Buncombe County uses $2.5 Million in Awards to Address Community Violence

Press release from Buncombe County:

Following the award of $2.5 million from the Office of Justice Programs and American Rescue Plan Act, Buncombe County is launching a community safety initiative with public health components to bring healing and support where it is needed. Following a competitive search, Buncombe County Justice Services announces the following organizations will implement a Community-Based Public Health Response to Violence for the next three years: My Daddy Taught Me That, The SPARC Foundation, The Racial Justice Coalition, Resources for Resilience, and Youth Transformed for Life. 

“I’m excited to continue our work with these organizations,” notes Justice Services Director Tiffany Iheanacho. “I am especially excited for the new partnership with Youth Transformed for Life. One thing that stood out during the request for proposals was their strong commitment to collaboration and partnership. Each organization on this project will work collectively to achieve the goal of reducing community violence through healing, community leadership, and community wellness.”  

 

“The community can expect to see a coordinated effort to provide support and services to community members,” says Community Safety and Violence Prevention Coordinator Will Baxter. “We understand that people have basic needs and by placing trained community health workers throughout the County, we can begin to address some of the root causesthat lead to violence.”  

 

Abdul Hafeedh Bin Abdullah, founder and co-founder of CHASM, shares, “Buncombe County is blessed with many amazing leaders and community organizations doing profound work to prevent multiple forms of violence and heal community trauma. I’m excited that leaders in Buncombe made a choice to implement Community-Based Public Health Response to Violence, and I look forward to seeing it support with the optimization of community assets and increased multi-sectoral collaboration to build healthier and safer communities.” 

 

Kasia Maatafale of Mirrored Om Solutions, LLC will design and implement resilience resources and activities in collaboration with the team members and Resources for Resilience. 

 

KL Training Solutions founder Keynon Lake says, “Stopping the violence and community health work is the life blood and soul that can truly bring generational, transformational change to the city, state, and ultimately the country.”

 

With partnership at the heart of the work, project manager Jacquelyn Hall added: “We are so excited and looking forward to the partnership amongst our organizations and community. We know that we can only see real genuine change by listening to and working in and with the community we serve.” 

 

This work will also build on previous violence prevention work that My Daddy Taught Me That has done alongside SPARC, Resources for Resilience, Umoja, and the Racial Justice Coalition. This collective trained 99 individuals in trauma and resiliency, mentored 38 youths, and provided 28 adults with intensive case management to include workforce development, life skills, anger management, transportation, disability benefits assistance, and more. 

Technical assistance on this project will be provided by Community Healing through Activism and Strategic Mobilization (CHASM) from the Cape Fear Region. Core components of a Community-Based Public Health Response to Violence include training Community Health Workers as Violence Prevention Professionals, supporting youth leadership development, and building a multi-sectoral coalition to prevent and respond to community violence.
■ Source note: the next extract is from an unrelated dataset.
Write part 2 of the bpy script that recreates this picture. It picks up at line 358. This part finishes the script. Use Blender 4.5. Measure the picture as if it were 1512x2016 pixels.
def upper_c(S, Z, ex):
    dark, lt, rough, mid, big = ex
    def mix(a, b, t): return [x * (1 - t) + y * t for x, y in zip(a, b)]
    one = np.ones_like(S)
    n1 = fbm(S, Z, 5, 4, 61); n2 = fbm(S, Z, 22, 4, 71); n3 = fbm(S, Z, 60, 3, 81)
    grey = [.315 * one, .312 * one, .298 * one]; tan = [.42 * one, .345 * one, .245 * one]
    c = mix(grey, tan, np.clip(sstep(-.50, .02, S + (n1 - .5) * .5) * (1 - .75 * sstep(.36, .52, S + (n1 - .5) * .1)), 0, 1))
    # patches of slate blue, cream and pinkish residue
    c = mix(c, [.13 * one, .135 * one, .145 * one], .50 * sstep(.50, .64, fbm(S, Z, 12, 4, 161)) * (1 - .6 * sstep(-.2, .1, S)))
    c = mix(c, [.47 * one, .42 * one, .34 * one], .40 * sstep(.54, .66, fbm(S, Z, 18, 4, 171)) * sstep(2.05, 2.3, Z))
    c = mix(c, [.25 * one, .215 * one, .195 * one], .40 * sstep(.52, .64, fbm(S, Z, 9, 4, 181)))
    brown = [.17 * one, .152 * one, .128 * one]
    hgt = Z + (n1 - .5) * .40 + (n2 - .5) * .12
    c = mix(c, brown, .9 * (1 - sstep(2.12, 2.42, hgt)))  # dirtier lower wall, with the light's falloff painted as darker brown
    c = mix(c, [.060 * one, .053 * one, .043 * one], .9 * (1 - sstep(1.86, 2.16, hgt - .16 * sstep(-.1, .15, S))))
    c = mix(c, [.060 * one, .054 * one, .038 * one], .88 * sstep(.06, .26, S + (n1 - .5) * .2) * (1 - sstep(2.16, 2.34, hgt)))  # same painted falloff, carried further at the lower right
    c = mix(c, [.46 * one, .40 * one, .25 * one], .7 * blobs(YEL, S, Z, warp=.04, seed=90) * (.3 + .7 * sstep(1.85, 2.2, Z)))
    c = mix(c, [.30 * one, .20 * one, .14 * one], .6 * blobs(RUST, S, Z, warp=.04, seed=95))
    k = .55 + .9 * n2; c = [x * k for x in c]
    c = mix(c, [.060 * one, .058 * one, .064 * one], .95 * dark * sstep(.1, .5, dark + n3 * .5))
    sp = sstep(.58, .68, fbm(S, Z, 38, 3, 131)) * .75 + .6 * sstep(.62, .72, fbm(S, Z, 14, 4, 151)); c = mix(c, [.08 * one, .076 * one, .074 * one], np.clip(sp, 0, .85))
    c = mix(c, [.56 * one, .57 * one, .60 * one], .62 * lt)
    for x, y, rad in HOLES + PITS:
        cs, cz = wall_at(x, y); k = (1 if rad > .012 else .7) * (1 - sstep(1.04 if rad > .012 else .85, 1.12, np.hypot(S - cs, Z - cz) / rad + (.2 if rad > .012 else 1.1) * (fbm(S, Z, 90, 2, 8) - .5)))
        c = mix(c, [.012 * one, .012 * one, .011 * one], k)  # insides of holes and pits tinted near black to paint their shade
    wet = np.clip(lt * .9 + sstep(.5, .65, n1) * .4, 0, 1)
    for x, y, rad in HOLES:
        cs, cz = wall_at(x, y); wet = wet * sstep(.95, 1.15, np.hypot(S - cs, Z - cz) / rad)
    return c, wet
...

Community-Based Public Health Response to Violence objectives are to promote violence as a public health priority and effectively demonstrate the value that community-based, community-led public health thinking and methodology offers in partnership with public safety, social services, schools, and other stakeholders to prevent multiple forms of violence.  

If you or someone you know has been impacted by community violence, please reach out to the Justice Resource Center at 250-6401 or fill out a referral form at www.buncombecounty.org/justiceservices 

About the Partners

My Daddy Taught Me That

Over the past decade, My Daddy Taught me That, under the umbrella of KL Training Solutions, has grown to be one of the largest youth organizations in Western North Carolina with an overall mission to provide services that positively influence the well-being of youth from ages 6 to 19 in Buncombe County.  

 

Racial Justice Coalition

The Racial Justice Coalition (RJC) seeks to achieve and sustain deep equity by building power to those historically underrepresented, dismantling policies and institutions that uphold racism, and reimagining a community where justice exists for all people.  Building resilience is important not only among community members, but also among our team.  

Resources for Resilience

Resources for Resilience a North Carolina 501(c)3 nonprofit whose mission is to share practical, science-based tools designed to build up and support everyone’s resilience. Founded in 2017, they offer resiliency-focused community education and professional development programs to teach individuals, educators, healthcare workers, caregivers, first responders, and other helping professionals how to keep themselves and the people they serve safe, healthy, and resilient in times of stress.

SPARC

SPARC focuses on social cohesion and access to resources addressing food security, transportation and employment support.  

Youth Transformed for Life

Youth Transformed for Life supports disenfranchised communities as they strive to succeed in an inequitable system. The ultimate goal is to cultivate a contagious community of compassion in which all human beings are guaranteed access to proper education, health services, safety, and economic stability.